Per Ongelukt
Zelf lezen

Simon van der Geest over Per Ongelukt!

Het thema van de Kinderboekenweek is dit jaar Raar maar waar: natuur, wetenschap en techniek. Simon van der Geest schreef het Kinderboekenweekgeschenk. Een gesprek over Per Ongelukt, uitvinders en het vieren van nieuwsgierigheid.

Het Kinderboekenweekgeschenk

Waar gaat Per Ongelukt over?
Per Ongelukt vertelt het verhaal van Ro, een jongen van tien. Zijn moeder zit in de gevangenis, maar ze is onschuldig. En voor hem is dat heel ingewikkeld. Hij probeert het nog geheim te houden, maar als het uitkomt en de hele klas het weet, vindt hij dat zo frustrerend dat hij op een dag besluit: ik ga haar bevrijden. Samen met zijn vrienden bedenkt hij hele ingenieuze plannen om haar uit de gevangenis te bevrijden.

Je schrijft best veel over kinderen waarvan de ouders gaan scheiden of ander leed meemaken en regelmatig over broers. Is die keuze bewust?
Ja, natuurlijk. Ik vind het interessant als het op de kinderen zelf aankomt. En daarom zijn de ouders vaak een beetje op de achtergrond, of die hebben hun eigen sores. Ik vind het veel spannender als het kind niet teveel kan leunen op zijn ouders, omdat je het dan kunt hebben over de kracht van het kind. Daardoor worden ze zelfstandiger.

Wat kunnen grote mensen van kinderen leren?
Waar ik kinderen wel om bewonder is hun enorme doorzettingsvermogen en hun drang om dingen op te lossen en problemen aan te pakken en ruzies op te lossen. Zeker in Spijkerzwijgen vond ik dat een heel mooi uitgangspunt om over te hebben. Hoe een klein meisje twee volwassenen die echt niet meer met elkaar willen praten toch weer bij elkaar weet te brengen.

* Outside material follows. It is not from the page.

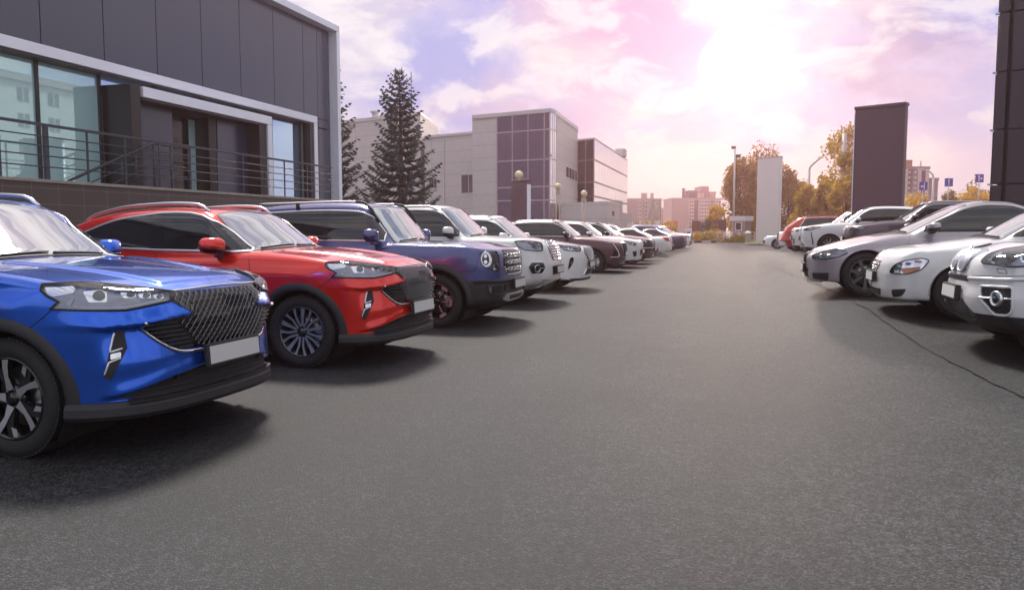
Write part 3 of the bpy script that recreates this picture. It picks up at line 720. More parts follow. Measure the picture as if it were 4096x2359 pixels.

15451344049 7B3Ea8C3C0 Kmob

‘Ik moet altijd naar buiten’

Je begon met schrijven toen je 31 was. Waarom besloot je toen dat je een kinderboek wilde publiceren?
Het ging meer per ongeluk. Ik schreef toneelstukken en gedichten en ik ben ook verhalen gaan schrijven en op een dag was er een uitgever die mijn gedichten had gelezen en die zei: “zit daar niet een boek in? En heb je nog meer?”

Waar haal je je briljante vondsten vandaan? Kun je overal schrijven?
Tegenover een blinde muur zou ik dat niet kunnen. Ik moet altijd naar buiten en om me heen kunnen kijken. Waar ideeën vandaan komen, weet ik ook niet precies, maar dingen die je onderweg tegenkomt, ziet. Het kan overal in zitten, bijvoorbeeld dingen die je hoort als je in de tram zit, of die je ziet als je in de duinen wandelt.

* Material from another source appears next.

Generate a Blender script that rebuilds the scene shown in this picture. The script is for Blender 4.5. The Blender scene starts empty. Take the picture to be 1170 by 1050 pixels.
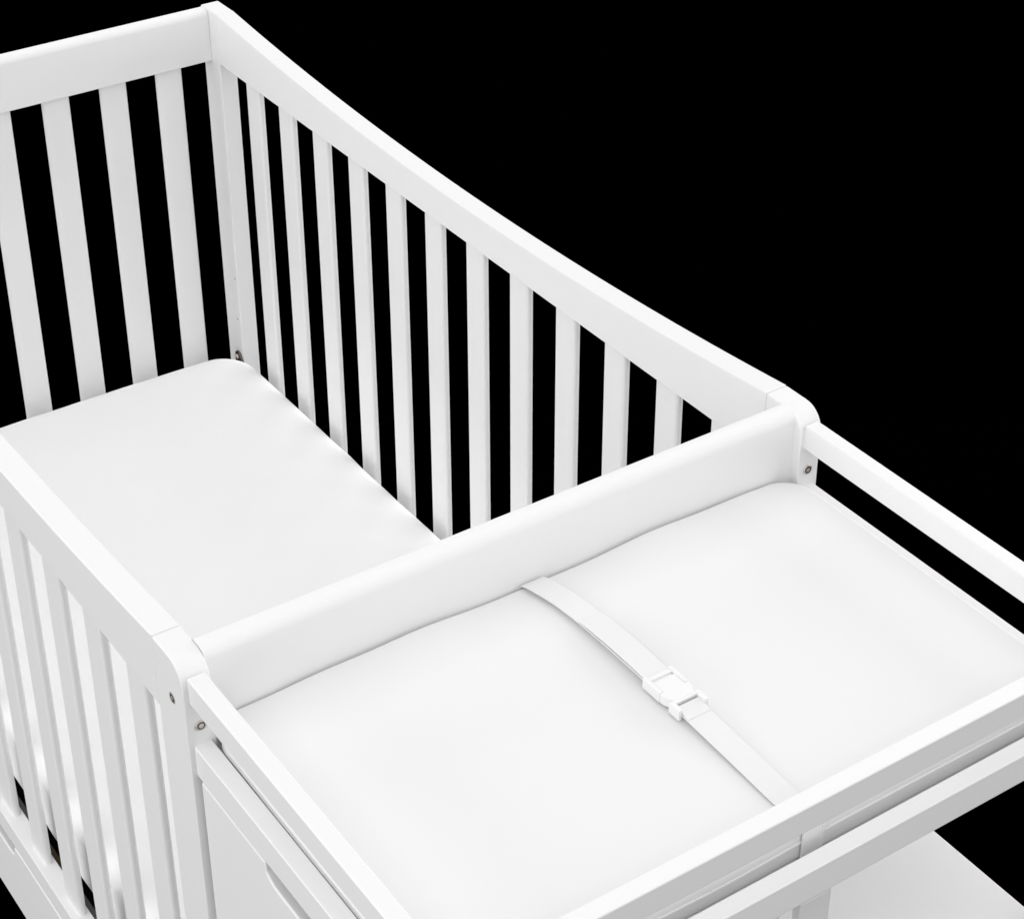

Moet je zelf ook een beetje kind zijn om kinderboeken te kunnen schrijven?
Aan de ene kant wel, aan de andere kant niet. Ik probeer me wel altijd voor te stellen hoe het ook alweer was toen ik zelf tien of elf was en ik heb ook hele heldere, levendige herinneringen aan wat ik moeilijk of heel tof vond, maar de techniek en ambacht van het schrijven zelf is iets waar ik alle kennis en kunde voor nodig heb die ik nu pas heb.